Extract the lines that carry the string "script" from the listing.

-- Start of Data excerpts --

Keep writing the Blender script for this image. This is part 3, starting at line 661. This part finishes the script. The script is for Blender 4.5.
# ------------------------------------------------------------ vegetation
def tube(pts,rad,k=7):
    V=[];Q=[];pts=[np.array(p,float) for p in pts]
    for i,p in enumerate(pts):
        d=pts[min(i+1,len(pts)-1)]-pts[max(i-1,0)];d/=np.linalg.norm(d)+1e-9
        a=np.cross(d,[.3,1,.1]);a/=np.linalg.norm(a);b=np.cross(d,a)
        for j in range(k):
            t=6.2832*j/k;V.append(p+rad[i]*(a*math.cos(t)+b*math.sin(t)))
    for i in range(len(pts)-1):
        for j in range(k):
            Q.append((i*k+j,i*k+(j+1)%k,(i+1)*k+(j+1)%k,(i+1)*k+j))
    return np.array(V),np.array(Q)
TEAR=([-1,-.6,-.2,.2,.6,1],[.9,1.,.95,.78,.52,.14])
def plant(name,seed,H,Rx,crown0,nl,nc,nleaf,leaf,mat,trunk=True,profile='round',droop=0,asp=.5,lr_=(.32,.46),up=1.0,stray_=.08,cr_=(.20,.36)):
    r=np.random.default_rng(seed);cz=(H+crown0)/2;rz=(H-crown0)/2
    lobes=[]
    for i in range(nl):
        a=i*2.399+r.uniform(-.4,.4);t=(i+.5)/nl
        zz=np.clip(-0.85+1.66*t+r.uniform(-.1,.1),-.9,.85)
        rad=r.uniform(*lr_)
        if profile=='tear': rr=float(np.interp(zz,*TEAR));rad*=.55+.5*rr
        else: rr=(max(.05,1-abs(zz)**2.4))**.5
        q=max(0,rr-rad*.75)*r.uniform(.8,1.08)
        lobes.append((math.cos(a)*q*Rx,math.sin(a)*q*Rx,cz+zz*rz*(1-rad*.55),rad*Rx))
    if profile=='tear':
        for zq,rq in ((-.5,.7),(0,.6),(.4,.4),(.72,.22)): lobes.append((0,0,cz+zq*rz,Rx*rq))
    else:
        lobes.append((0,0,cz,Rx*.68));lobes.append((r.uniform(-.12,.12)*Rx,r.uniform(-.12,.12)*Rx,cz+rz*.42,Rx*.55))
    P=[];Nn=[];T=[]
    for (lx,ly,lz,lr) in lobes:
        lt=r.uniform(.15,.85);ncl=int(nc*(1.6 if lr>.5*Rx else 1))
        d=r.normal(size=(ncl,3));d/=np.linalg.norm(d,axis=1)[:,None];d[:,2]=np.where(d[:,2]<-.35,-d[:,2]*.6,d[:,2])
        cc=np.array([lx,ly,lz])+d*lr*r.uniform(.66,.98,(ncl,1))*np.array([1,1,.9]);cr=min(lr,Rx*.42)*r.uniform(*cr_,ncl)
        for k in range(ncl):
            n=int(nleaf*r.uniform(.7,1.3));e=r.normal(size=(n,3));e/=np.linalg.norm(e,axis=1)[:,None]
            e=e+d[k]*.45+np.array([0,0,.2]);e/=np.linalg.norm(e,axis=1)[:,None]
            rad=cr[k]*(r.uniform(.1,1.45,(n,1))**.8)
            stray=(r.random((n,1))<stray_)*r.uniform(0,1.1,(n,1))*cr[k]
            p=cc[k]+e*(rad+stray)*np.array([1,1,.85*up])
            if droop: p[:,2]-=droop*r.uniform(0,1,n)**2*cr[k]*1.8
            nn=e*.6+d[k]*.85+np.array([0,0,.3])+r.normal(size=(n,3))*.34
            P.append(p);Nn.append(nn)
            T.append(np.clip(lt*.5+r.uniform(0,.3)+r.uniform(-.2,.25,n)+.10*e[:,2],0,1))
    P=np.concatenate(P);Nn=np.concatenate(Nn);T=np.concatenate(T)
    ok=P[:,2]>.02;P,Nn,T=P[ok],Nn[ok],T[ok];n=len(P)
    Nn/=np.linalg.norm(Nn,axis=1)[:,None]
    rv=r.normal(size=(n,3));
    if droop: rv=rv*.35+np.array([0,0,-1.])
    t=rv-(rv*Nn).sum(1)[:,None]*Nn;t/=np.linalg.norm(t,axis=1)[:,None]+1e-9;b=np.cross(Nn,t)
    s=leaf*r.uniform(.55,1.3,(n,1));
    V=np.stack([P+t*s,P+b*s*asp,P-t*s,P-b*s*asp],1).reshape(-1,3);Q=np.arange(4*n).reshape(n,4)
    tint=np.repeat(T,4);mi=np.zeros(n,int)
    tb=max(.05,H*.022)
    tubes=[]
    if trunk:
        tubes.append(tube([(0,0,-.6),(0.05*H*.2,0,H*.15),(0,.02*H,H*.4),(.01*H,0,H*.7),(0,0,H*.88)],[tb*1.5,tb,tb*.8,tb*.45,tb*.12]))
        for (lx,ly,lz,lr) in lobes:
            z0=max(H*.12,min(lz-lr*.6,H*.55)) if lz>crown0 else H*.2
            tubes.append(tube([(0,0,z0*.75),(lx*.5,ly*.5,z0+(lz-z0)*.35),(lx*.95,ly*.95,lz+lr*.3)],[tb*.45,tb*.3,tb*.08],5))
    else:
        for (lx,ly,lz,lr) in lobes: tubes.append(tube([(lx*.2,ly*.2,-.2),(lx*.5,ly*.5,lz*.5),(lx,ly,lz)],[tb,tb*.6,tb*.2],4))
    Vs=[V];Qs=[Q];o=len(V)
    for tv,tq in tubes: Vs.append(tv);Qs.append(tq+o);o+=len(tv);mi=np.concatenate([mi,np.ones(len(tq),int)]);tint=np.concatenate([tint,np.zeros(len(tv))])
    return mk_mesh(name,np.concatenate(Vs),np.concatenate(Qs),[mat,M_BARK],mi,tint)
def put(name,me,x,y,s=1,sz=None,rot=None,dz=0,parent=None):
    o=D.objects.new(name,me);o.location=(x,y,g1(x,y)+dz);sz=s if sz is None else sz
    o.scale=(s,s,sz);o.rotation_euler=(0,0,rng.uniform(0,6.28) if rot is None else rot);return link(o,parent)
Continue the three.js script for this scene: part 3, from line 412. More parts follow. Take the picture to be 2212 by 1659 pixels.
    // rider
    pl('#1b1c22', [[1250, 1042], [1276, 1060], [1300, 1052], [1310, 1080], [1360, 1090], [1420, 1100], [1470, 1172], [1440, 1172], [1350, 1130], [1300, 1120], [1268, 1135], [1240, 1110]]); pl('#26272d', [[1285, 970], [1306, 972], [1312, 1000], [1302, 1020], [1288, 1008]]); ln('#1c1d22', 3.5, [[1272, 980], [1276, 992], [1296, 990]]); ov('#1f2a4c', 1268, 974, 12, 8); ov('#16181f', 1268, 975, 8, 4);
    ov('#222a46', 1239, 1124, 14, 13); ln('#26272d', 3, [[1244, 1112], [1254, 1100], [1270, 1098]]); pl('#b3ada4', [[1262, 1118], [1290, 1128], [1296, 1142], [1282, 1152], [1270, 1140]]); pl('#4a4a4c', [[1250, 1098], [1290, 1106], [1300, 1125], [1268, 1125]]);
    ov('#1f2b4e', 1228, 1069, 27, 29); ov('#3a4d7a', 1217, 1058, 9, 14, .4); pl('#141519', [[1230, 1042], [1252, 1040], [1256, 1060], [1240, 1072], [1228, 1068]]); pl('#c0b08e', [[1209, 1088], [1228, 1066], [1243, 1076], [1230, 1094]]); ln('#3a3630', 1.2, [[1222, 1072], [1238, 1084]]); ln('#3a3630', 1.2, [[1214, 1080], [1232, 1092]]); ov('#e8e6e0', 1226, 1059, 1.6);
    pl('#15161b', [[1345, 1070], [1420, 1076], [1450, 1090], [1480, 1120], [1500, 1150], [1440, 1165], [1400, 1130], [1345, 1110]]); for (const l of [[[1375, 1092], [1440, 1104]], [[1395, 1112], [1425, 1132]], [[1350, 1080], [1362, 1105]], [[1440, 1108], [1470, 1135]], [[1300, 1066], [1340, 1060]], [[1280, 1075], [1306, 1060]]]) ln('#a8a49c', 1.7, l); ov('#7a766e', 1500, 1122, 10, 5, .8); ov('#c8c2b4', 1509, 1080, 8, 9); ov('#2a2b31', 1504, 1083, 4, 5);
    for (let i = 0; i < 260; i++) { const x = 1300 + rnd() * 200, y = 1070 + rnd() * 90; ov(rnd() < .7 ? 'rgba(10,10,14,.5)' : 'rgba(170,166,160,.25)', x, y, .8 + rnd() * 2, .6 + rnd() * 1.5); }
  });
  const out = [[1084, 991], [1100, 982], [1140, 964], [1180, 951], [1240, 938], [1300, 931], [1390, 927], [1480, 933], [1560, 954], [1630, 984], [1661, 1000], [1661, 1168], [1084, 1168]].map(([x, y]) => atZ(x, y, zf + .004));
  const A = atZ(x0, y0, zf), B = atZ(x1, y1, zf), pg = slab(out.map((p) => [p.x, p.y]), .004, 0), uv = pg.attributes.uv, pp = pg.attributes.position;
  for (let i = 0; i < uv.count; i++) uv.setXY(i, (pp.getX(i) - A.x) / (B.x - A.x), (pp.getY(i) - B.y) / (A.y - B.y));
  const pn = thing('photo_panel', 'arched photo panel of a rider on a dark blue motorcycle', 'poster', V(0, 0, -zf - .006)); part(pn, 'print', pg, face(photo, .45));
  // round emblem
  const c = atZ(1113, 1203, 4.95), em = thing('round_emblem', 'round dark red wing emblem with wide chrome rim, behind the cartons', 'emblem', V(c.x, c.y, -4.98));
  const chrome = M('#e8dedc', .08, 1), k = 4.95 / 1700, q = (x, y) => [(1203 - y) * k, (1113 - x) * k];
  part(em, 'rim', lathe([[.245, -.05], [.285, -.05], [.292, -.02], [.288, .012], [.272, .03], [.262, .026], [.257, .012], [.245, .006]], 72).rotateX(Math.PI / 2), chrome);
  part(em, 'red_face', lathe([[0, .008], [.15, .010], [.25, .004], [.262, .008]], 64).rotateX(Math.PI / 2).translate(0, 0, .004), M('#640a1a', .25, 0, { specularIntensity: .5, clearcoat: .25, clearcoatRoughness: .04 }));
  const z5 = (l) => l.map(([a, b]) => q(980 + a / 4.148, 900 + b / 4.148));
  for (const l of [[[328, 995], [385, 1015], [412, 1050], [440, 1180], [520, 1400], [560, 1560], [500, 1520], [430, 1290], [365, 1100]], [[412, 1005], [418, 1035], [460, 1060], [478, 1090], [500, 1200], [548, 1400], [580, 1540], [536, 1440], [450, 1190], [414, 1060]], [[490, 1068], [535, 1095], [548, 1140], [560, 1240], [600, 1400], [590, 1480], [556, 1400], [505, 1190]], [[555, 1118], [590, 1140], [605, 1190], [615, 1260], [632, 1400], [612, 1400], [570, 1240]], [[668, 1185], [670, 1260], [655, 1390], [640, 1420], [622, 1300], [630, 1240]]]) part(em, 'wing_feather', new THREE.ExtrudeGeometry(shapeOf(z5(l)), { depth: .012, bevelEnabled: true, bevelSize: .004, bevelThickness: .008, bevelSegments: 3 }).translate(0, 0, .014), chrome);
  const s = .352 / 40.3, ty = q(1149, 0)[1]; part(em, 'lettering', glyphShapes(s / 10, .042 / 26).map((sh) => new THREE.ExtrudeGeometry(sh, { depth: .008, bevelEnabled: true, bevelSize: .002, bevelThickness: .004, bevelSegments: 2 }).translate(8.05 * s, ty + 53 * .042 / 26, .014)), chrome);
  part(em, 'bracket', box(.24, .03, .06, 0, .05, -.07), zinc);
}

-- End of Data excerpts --

▸ **Problem solution**:
Keep writing the Blender script for this image. This is part 3, starting at line 661. This part finishes the script. The script is for Blender 4.5.
Continue the three.js script for this scene: part 3, from line 412. More parts follow. Take the picture to be 2212 by 1659 pixels.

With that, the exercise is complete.